六所論は、Cは、事前に被告人から津島市消防団の各分団長に金員を渡すことを知らされておらず、金員授与の経緯等も全く知らなかつたから、Cにおいて、勝手に、A候補のために投票及び投票取りまとめ等の選挙運動をすることの報酬等の趣旨の金員と誤解したとしても、これがために、被告人がCとの間で原判示第一の公職選挙法違反の各犯行を行うについての共謀を遂げたことにはならない、という。

しかしながら、被告人が原判示の各分団長に供与し又は供与の申込みをした金員が市民の会の手伝いをしたことに対する実費弁償の趣旨に出たものでないことは、前記に説示してきたとおりなのであるから、Cにおいて、実費弁償の趣旨の金員を勝手に、A候補のために投票及び投票取りまとめ等の選挙運動をすることの報酬等の趣旨の金員と誤解したとの点は、そもそも前提を欠く立論といわざるを得ない。

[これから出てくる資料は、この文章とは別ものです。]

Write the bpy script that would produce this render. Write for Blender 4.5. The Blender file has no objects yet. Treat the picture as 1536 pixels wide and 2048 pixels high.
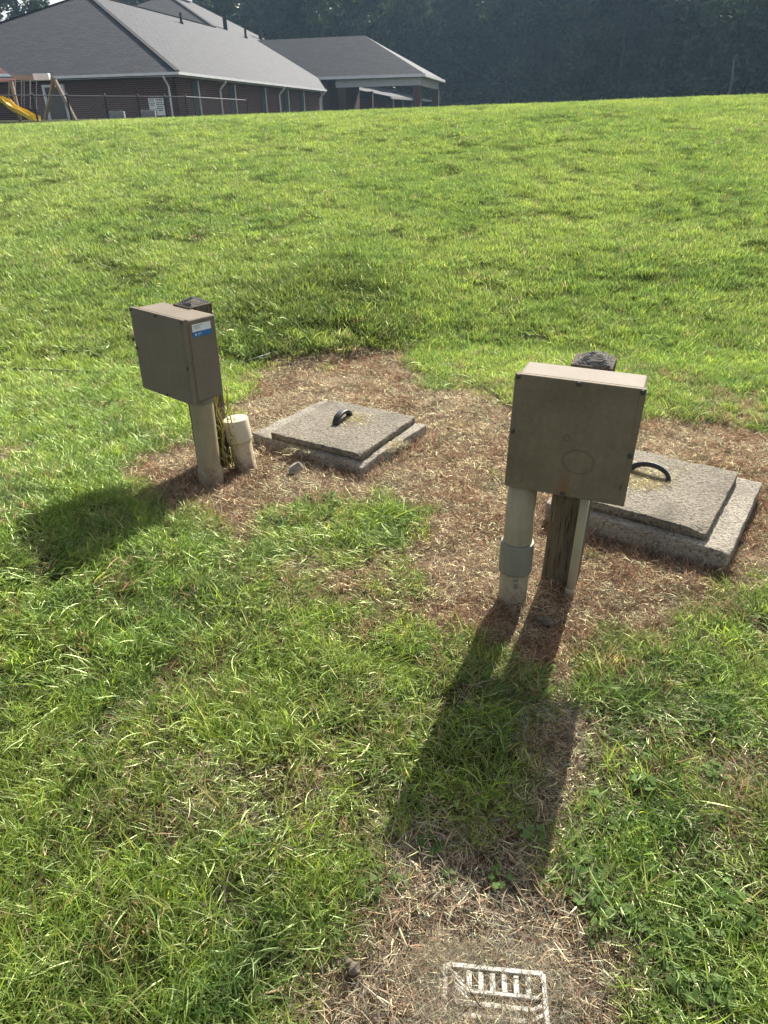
import bpy, bmesh, math, random
import numpy as np
from mathutils import Vector, Matrix, Euler

random.seed(7)
rng = np.random.default_rng(11)
S = bpy.context.scene
COL = S.collection
R = math.radians
PI = math.pi

# ------------------------------------------------------------------ camera
FPX, TH, ROLL, EYE = 1380.0, R(29.5), R(1.1), 1.6
_f = Vector((0, math.cos(TH), -math.sin(TH)))
_r0 = Vector((1, 0, 0)); _u0 = _r0.cross(_f)
_r = math.cos(ROLL) * _r0 - math.sin(ROLL) * _u0
_u = math.cos(ROLL) * _u0 + math.sin(ROLL) * _r0
cam = bpy.data.cameras.new('camera'); co = bpy.data.objects.new('camera', cam); COL.objects.link(co)
co.matrix_world = Matrix(((_r.x, _u.x, -_f.x, 0), (_r.y, _u.y, -_f.y, 0), (_r.z, _u.z, -_f.z, EYE), (0, 0, 0, 1)))
cam.sensor_fit = 'VERTICAL'; cam.sensor_height = 24.0; cam.lens = 24.0 * FPX / 2048.0
cam.clip_start = 0.05; cam.clip_end = 2000
S.camera = co

# ------------------------------------------------------------------ light
SUN_AZ, SUN_EL = R(23.8), R(37.3)
W = bpy.data.worlds.new('World'); S.world = W; W.use_nodes = True
nt = W.node_tree; nt.nodes.clear()
sky = nt.nodes.new('ShaderNodeTexSky'); sky.sky_type = 'NISHITA'; sky.sun_disc = False
sky.sun_elevation = SUN_EL; sky.sun_rotation = SUN_AZ; sky.air_density = 1.0; sky.dust_density = 2.2; sky.ozone_density = 1.0
bg = nt.nodes.new('ShaderNodeBackground'); bg.inputs['Strength'].default_value = 0.085
out = nt.nodes.new('ShaderNodeOutputWorld')
hsv = nt.nodes.new('ShaderNodeHueSaturation'); hsv.inputs['Saturation'].default_value = .42
nt.links.new(sky.outputs[0], hsv.inputs['Color']); nt.links.new(hsv.outputs[0], bg.inputs[0]); nt.links.new(bg.outputs[0], out.inputs[0])
sl = bpy.data.lights.new('sun', 'SUN'); sl.energy = 5.0; sl.angle = R(0.53); sl.color = (1.0, 0.94, 0.84)
so = bpy.data.objects.new('sun', sl); COL.objects.link(so)
sdir = Vector((math.sin(SUN_AZ) * math.cos(SUN_EL), math.cos(SUN_AZ) * math.cos(SUN_EL), math.sin(SUN_EL)))
so.rotation_euler = sdir.to_track_quat('Z', 'Y').to_euler(); so.location = sdir * 60
S.view_settings.view_transform = 'Standard'; S.view_settings.look = 'None'
S.view_settings.exposure = 1.08; S.view_settings.gamma = 1.0; S.view_settings.use_curve_mapping = False
S.cycles.max_bounces = 8; S.cycles.diffuse_bounces = 3; S.cycles.glossy_bounces = 2
S.cycles.transmission_bounces = 4; S.cycles.volume_bounces = 0; S.cycles.transparent_max_bounces = 8
S.cycles.use_adaptive_sampling = True; S.cycles.adaptive_threshold = 0.015
S.cycles.use_denoising = True; S.cycles.denoiser = 'OPENIMAGEDENOISE'; S.cycles.denoising_input_passes = 'RGB_ALBEDO_NORMAL'; S.cycles.denoising_prefilter = 'ACCURATE'
S.cycles.sample_clamp_indirect = 4.0

# ------------------------------------------------------------------ numpy noise
def _hash(ix, iy, s):
    n = (ix.astype(np.int64) * 374761393 + iy.astype(np.int64) * 668265263 + s * 974711) & 0x7fffffff
    n = ((n ^ (n >> 13)) * 1274126177) & 0x7fffffff
    return ((n ^ (n >> 16)) & 0xffff) / 65535.0
def vnoise(x, y, s=0):
    x = np.asarray(x, float); y = np.asarray(y, float)
    ix = np.floor(x); iy = np.floor(y); fx = x - ix; fy = y - iy
    fx = fx * fx * (3 - 2 * fx); fy = fy * fy * (3 - 2 * fy)
    a = _hash(ix, iy, s); b = _hash(ix + 1, iy, s); c = _hash(ix, iy + 1, s); d = _hash(ix + 1, iy + 1, s)
    return a + (b - a) * fx + (c - a) * fy + (a - b - c + d) * fx * fy
def fbm(x, y, f=1.0, o=4, s=0):
    t = 0; a = .5; n = 0
    for i in range(o):
        t = t + a * vnoise(np.asarray(x) * f + 17.3 * i, np.asarray(y) * f - 9.1 * i, s + i); n += a; a *= .5; f *= 2.03
    return t / n
def sst(a, b, x):
    t = np.clip((x - a) / (b - a), 0, 1); return t * t * (3 - 2 * t)
def sdf(poly, x, y):
    P = np.array(poly); Q = np.roll(P, -1, 0)
    x = np.asarray(x, float).ravel(); y = np.asarray(y, float).ravel()
    d = np.full(x.shape, 1e9); ins = np.zeros(x.shape, bool)
    for (ax, ay), (bx, by) in zip(P, Q):
        ex, ey = bx - ax, by - ay; L = ex * ex + ey * ey
        t = np.clip(((x - ax) * ex + (y - ay) * ey) / L, 0, 1)
        d = np.minimum(d, np.hypot(x - ax - t * ex, y - ay - t * ey))
        c = ((ay > y) != (by > y)) & (x < ex * (y - ay) / (ey + 1e-12) + ax)
        ins ^= c
    return np.where(ins, -d, d)

MAIN = [(-1.277, 3.187), (-1.334, 3.494), (-1.244, 3.625), (-1.066, 3.723), (-0.947, 3.946), (-0.894, 4.476), (-0.858, 5.076), (-0.689, 5.453), (-0.481, 5.345), (-0.254, 5.637), (0.016, 5.893), (0.219, 5.605), (0.264, 4.888), (0.402, 4.554), (0.656, 4.39), (0.799, 4.24), (0.864, 4.06), (1.678, 4.06), (1.945, 3.801), (2.24, 3.565), (2.4, 2.9), (1.54, 2.189), (1.349, 2.114), (1.193, 2.103), (1.03, 2.023), (0.871, 1.93), (0.744, 1.858), (0.593, 1.81), (0.457, 1.814), (0.31, 1.87), (0.198, 2.013), (0.145, 2.201), (0.197, 2.53), (0.188, 2.746), (-0.019, 2.848), (-0.186, 2.894), (-0.311, 2.959), (-0.468, 2.95), (-0.576, 2.775), (-0.671, 2.654), (-0.847, 2.74), (-1.022, 2.792), (-1.159, 2.942)]
LOW = [(-0.151, 0.712), (-0.14, 0.795), (-0.106, 0.877), (-0.051, 0.968), (0.022, 1.035), (0.018, 1.109), (0.104, 1.164), (0.229, 1.118), (0.341, 1.174), (0.412, 1.404), (0.427, 1.603), (0.568, 1.632), (0.626, 1.494), (0.585, 1.295), (0.532, 1.2), (0.413, 1.143), (0.354, 1.009), (0.4, 0.924), (0.477, 0.911), (0.557, 0.844), (0.506, 0.754), (0.516, 0.55), (-0.146, 0.55)]
LEFT = [(-2.5, 3.712), (-2.153, 3.739), (-1.957, 3.523), (-1.928, 3.302), (-2.115, 3.251), (-2.5, 3.2)]
TINT = [(-0.369, 2.55), (-0.02, 2.458), (0.186, 2.375), (0.151, 2.136), (-0.136, 2.114), (-0.416, 2.22)]
LUSH_SHADED = [(-1.256, 6.181), (-1.07, 7.596), (-0.344, 8.332), (0.155, 7.253), (0.124, 5.917), (-0.493, 5.51), (-0.904, 5.267), (-1.209, 5.037)]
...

結局、原判決が正当に説示するとおり、被告人とCとの間で原判示第一の公職選挙法違反の各犯行を行うについての共謀を遂げるに至つていたことは明らかである。

七原判決が原判示の各事実の認定の用に供している被告人、C及び原判示の各受供与者ないし供与の被申込者の検察官に対する各供述調書は、警察官によつて加えられた暴行、脅迫等によつて一方的に供述させられた虚偽の内容をそのまま蒸し返しただけのものであつて、いずれも信用できない、という。

しかしながら、記録を調査し、当審における事実の取調べの結果によつても、検察官の被告人、C及び原判示の各受供与者ないし供与の被申込者に対する取調べに違法、不当な点があつたものとはおよそ認められず、被告人らは、いずれも、前記に認定してきた本人でなければ分からないような事実関係等について、自ら進んで検察官に対し供述したものであることが明らかであり、また、被告人らの供述相互の間にも不自然な矛盾対立はなく、本件市長選挙をめぐる客観的な状況とも整合性を有するから、その供述内容は、いずれも信用できるものといわなければならない。

よつて、刑訴法三九六条により本件控訴を棄却することとして、主文のとおり判決する。